* _What the exercise asks_
Starting at the top of the listing, extract every line up to and including the one with "1.2, n), kind)". Pictures stay out of the copy.
* start *
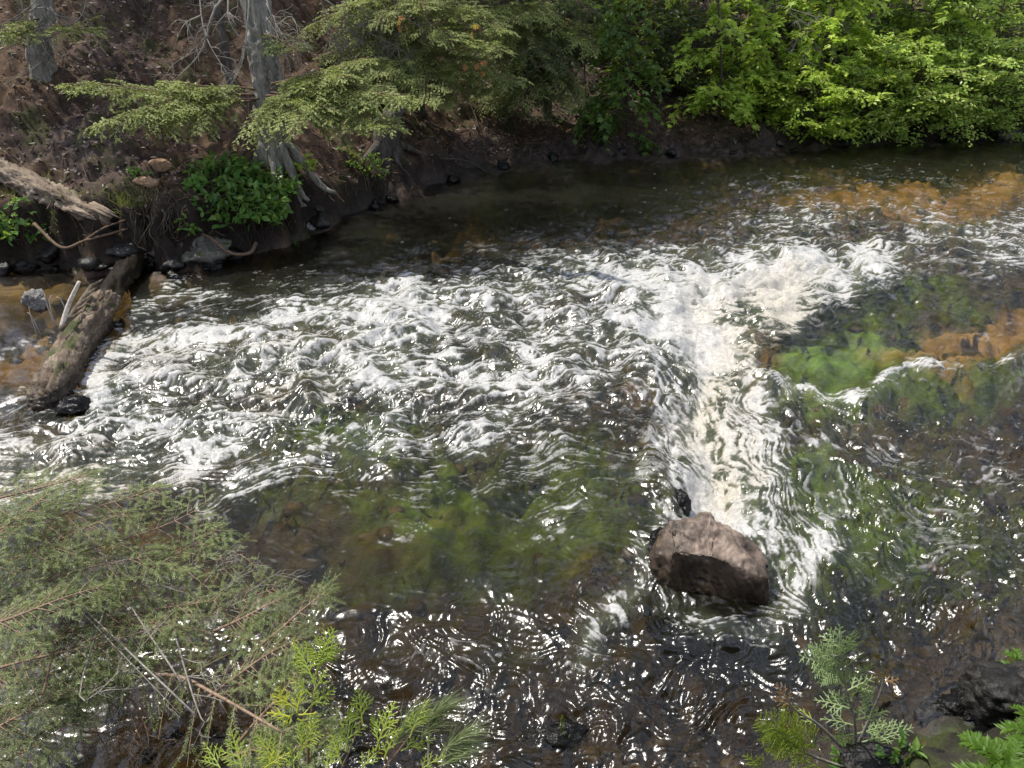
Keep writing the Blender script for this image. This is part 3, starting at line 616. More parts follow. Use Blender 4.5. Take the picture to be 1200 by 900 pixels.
def cloud_leaves(mb, c, rad, n, size, kind, clumps=40):
    """high crown: leaf clumps along hidden twigs, uneven outline"""
    C = unit(rv(clumps))*R.uniform(.25, 1., (clumps, 1))**.5*np.asarray(rad)+np.asarray(c)
    k = R.integers(0, clumps, n); P = C[k]+rv(n)*np.asarray(rad)*.17*np.array([1, 1, .6])
    D = unit(P-C[k]+rv(n, .3)); D[:, 2] -= .3
    leaves(mb, P, D, np.array([0, 0, 1.])+rv(n, .5), size*R.uniform(.6, 1.2, n), kind)

def rock(seed, size, planes=9, rough=.06, sub=5, flat=None, detail=1.):
    import bmesh
    bm = bmesh.new(); bmesh.ops.create_icosphere(bm, subdivisions=sub, radius=1)
    V = np.array([v.co[:] for v in bm.verts]); Fc = np.array([[v.index for v in f.verts] for f in bm.faces]); bm.free()
    r = np.random.default_rng(seed); Nn = unit(r.standard_normal((planes, 3))); dd = r.uniform(.55, .85, planes)
    if flat is not None:
        Nn = np.vstack([Nn, unit(np.array([f[:3] for f in flat], float))]); dd = np.concatenate([dd, [f[3] for f in flat]])
    s = np.min(np.where(V@Nn.T > .05, dd/np.maximum(V@Nn.T, .05), 9), axis=1); s = np.minimum(s, 1.1)
    W = V*s[:, None]
    W = W+V*(rough*nz3(V*2.+seed, seed, 1.)+rough*.5*detail*nz3(V*5+seed, seed+3, 2.))[:, None]
    return W*np.asarray(size), Fc
def put_rock(name, loc, size, m, label, cat='rock', group=None, seed=0, rot=0., **kw):
    V, Fc = rock(seed, size, **kw); c, s = math.cos(rot), math.sin(rot)
    V = np.stack([V[:, 0]*c-V[:, 1]*s, V[:, 0]*s+V[:, 1]*c, V[:, 2]], 1)
    mb = MB(); mb.add(V+np.asarray(loc), Fc)
    o = mb.build(name, m, loc=loc); return tag(o, label, cat, group)
Z = np.array([0, 0, 1.])
# ------------------------------------------------------------------ far bank: trees
# broad grey hemlock standing on the bank edge
G = on_ground(322, 200)+np.array([0, .12, -.12]); Yb = G[1]
t1 = empty('hemlock_tree', G, 'broad grey hemlock with flared roots on the bank edge, sunlit bough across its trunk', 'tree')
mb = MB(); tp = at_y(300, 0, Yb+.25)
TR, TRr = trunk(mb, [G-Z*.35, at_y(317, 140, Yb+.06), at_y(308, 70, Yb+.15), tp, tp+np.array([-.25, .3, 2.2]), tp+np.array([-.35, .5, 7.])],   .185, .06, .3, 5, 36, 90, .10)
mb.build('trunk', M['bark_grey'], t1)
for dx, dy, l in ((-.42, -.16, .3), (.02, -.26, .35), (.3, -.2, .3), (.5, .05, .3)):
    mb = MB(); e = G+np.array([dx, dy, 0]); e[2] = max(ground_z(e[0], e[1])-.03, G[2]-.12)
    e2 = G+np.array([dx, dy, 0])*1.3; e2[2] = max(ground_z(e2[0], e2[1])-.08, G[2]-.2)
    tube(mb, spline([G+np.array([dx*.25, dy*.25, .42]), G+np.array([dx*.55, dy*.55, .2]), e, e2], 14), np.linspace(.065, .02, 14), 10, 0, lambda t, th: 1+.15*samp(TF, th[None, :]/6.3+0*t[:, None], t[:, None]*.4))
    mb.build('root', M['bark_grey'], t1)
def add_bough(tree, wood_m, ndl_m, *a, **k):
    w, nd = MB(), MB(); bough(*a, wood=w, ndl=nd, **k)
    b = w.build('bough', wood_m, tree); nd.build('needles', ndl_m, b, smooth=False); return b
HF = dict(tw=.09, nn=9, nl=.026, nw=.0105, subtw=1.4)
def toward(p, q): return np.asarray(q)-np.asarray(p)
def bough_px(tree, a, b, Ya, Yb_, nm='hem_far', **k):
    p, q = at_y(*a, Ya), at_y(*b, Yb_); kw = dict(HF); kw.update(k)
    kw.setdefault('droop', .1); Ln = np.linalg.norm(q-p); q2 = q+Z*kw['droop']*Ln
    return add_bough(tree, M['twig_brown'], M[nm], p, toward(p, q2), np.linalg.norm(q2-p), **kw)
bough_px(t1, (305, 112), (78, 112), Yb, Yb-.7, width=.3, ns=44, droop=.06, tipup=.05, spray_droop=.35, wr=.016)
bough_px(t1, (300, 118), (110, 148), Yb-.05, Yb-1.1, width=.3, ns=34, droop=.1, spray_droop=.45)
bough_px(t1, (300, 105), (190, 100), Yb-.1, Yb-.5, width=.4, ns=24, droop=.1, spray_droop=.3)
bough_px(t1, (312, 112), (385, 128), Yb-.12, Yb-1.0, width=.5, ns=26, droop=.12, spray_droop=.3)
bough_px(t1, (318, 100), (440, 70), Yb-.1, Yb-.5, width=.4, ns=30, droop=.08, spray_droop=.4)
bough_px(t1, (318, 108), (455, 150), Yb-.1, Yb-1., width=.42, ns=26, droop=.14, bare=.4)
bough_px(t1, (305, 116), (150, 128), Yb-.05, Yb-.9, width=.34, ns=34, droop=.08, spray_droop=.45)
bough_px(t1, (318, 98), (410, 92), Yb-.1, Yb-.8, width=.5, ns=26, droop=.1, spray_droop=.45)
bough_px(t1, (318, 104), (480, 108), Yb-.1, Yb-.8, width=.36, ns=32, droop=.1, spray_droop=.45)
bough_px(t1, (318, 112), (360, 140), Yb-.1, Yb-1.1, width=.6, ns=20, droop=.12, spray_droop=.4)
bough_px(t1, (310, 40), (350, 60), Yb, Yb-.6, nm='hem_dark', width=.5, ns=12, droop=.1)
def dead(tree, *pts, r=.014, kids=6, kl=.35, m='twig_grey', depth=1):
    mb = MB(); bare_branch(mb, [at_y(*p) for p in pts], r, .002, kids, kl, depth=depth); return mb.build('dead_branch', M[m], tree)
dead(t1, (302, -30, Yb), (255, 5, Yb-.4), (236, 60, Yb-.5), (200, 98, Yb-.7), r=.02, kids=8, kl=.45)
dead(t1, (232, -40, Yb+.4), (240, 38, Yb-.1), (272, 95, Yb-.4), r=.012)
dead(t1, (236, 18, Yb-.4), (215, 30, Yb-.5), (202, 62, Yb-.5), r=.01, kids=4)
dead(t1, (270, -30, Yb-.2), (268, 22, Yb-.5), (285, 52, Yb-.5), (281, 85, Yb-.5), r=.013)
dead(t1, (294, -30, Yb-.3), (290, 30, Yb-.5), (282, 80, Yb-.55), (262, 108, Yb-.55), r=.013)
for q in range(7):
    x0 = R.uniform(320, 345); dead(t1, (312, R.uniform(-20, 60), Yb), (x0, R.uniform(20, 70), Yb-.2), (x0+R.uniform(5, 40), R.uniform(40, 110), Yb-.5), r=.007, kids=5, kl=.3)
mb = MB()
cl = [(.4, 1.8, 4.6), (-.4, 2.0, 5.4), (.6, 2.2, 6.)]  # crown clumps set out of view so their shade falls on the bank water
for c_ in cl: cloud_leaves(mb, G+np.array(c_)+Z*.4, (1.5, .9, .6), 1500, .13, 'dia', 30)
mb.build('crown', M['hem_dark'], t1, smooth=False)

# weathered tree at the frame's corner with bare grey twigs
G = on_ground(52, 92); Yq = G[1]
t2 = empty('old_tree', G, 'weathered grey tree hung with bare curling twigs above the red earth slope', 'tree')
mb = MB(); trunk(mb, [G-Z*.1, at_y(46, 40, Yq), at_y(42, -30, Yq+.1), at_y(42, -30, Yq+.1)+np.array([0, .2, 4.])], .15, .06, .5, 4, 26, 60, .12, seed=2)
mb.build('trunk', M['bark_grey'], t2)
for pts in [((60, -20), (30, 12), (-20, 40)), ((105, -15), (90, 25), (40, 34)), ((20, -20), (25, 18), (-10, 25)), ((50, 20), (36, 50), (26, 84)), ((44, 30), (50, 70), (0, 102)), ((48, 24), (62, 56), (74, 68)), ((40, 10), (60, 10), (70, 30)), ((46, 5), (20, 30), (12, 70)), ((45, 40), (54, 56), (45, 80)), ((40, 34), (14, 44), (-10, 52)), ((60, -10), (62, 14), (84, 22))]:
    dead(t2, *[(a, b, Yq-.25-.12*i) for i, (a, b) in enumerate(pts)], r=.011, kids=6, kl=.3)
bough_px(t2, (60, 30), (112, 40), Yq-.3, Yq-.8, width=.55, ns=12, droop=.15)
bough_px(t2, (45, 32), (4, 48), Yq-.3, Yq-.8, width=.55, ns=12, droop=.15)
bough_px(t2, (45, 22), (14, 34), Yq-.2, Yq-.6, width=.5, ns=10, droop=.15)
mb = MB(); cloud_leaves(mb, G+np.array([-.2, .3, 4.2]), (1.4, 1.4, 1.6), 3500, .13, 'dia', 50); mb.build('crown', M['hem_dark'], t2, smooth=False)

# thin pole behind the hemlock
G = on_ground(272, 100); Yp = G[1]
tq = empty('sapling', G, 'thin grey bare sapling stem slanting up behind the dead limbs beside the broad hemlock', 'sapling')
mb = MB(); trunk(mb, [G-Z*.05, at_y(262, 50, Yp), at_y(248, -20, Yp+.1), at_y(240, -60, Yp+.1)+Z*2], .065, .03, .4, 4, 14, 30); mb.build('trunk', M['bark_dark'], tq)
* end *
* _Complete answer_
Keep writing the Blender script for this image. This is part 3, starting at line 616. More parts follow. Use Blender 4.5. Take the picture to be 1200 by 900 pixels.
def cloud_leaves(mb, c, rad, n, size, kind, clumps=40):
    """high crown: leaf clumps along hidden twigs, uneven outline"""
    C = unit(rv(clumps))*R.uniform(.25, 1., (clumps, 1))**.5*np.asarray(rad)+np.asarray(c)
    k = R.integers(0, clumps, n); P = C[k]+rv(n)*np.asarray(rad)*.17*np.array([1, 1, .6])
    D = unit(P-C[k]+rv(n, .3)); D[:, 2] -= .3
    leaves(mb, P, D, np.array([0, 0, 1.])+rv(n, .5), size*R.uniform(.6, 1.2, n), kind)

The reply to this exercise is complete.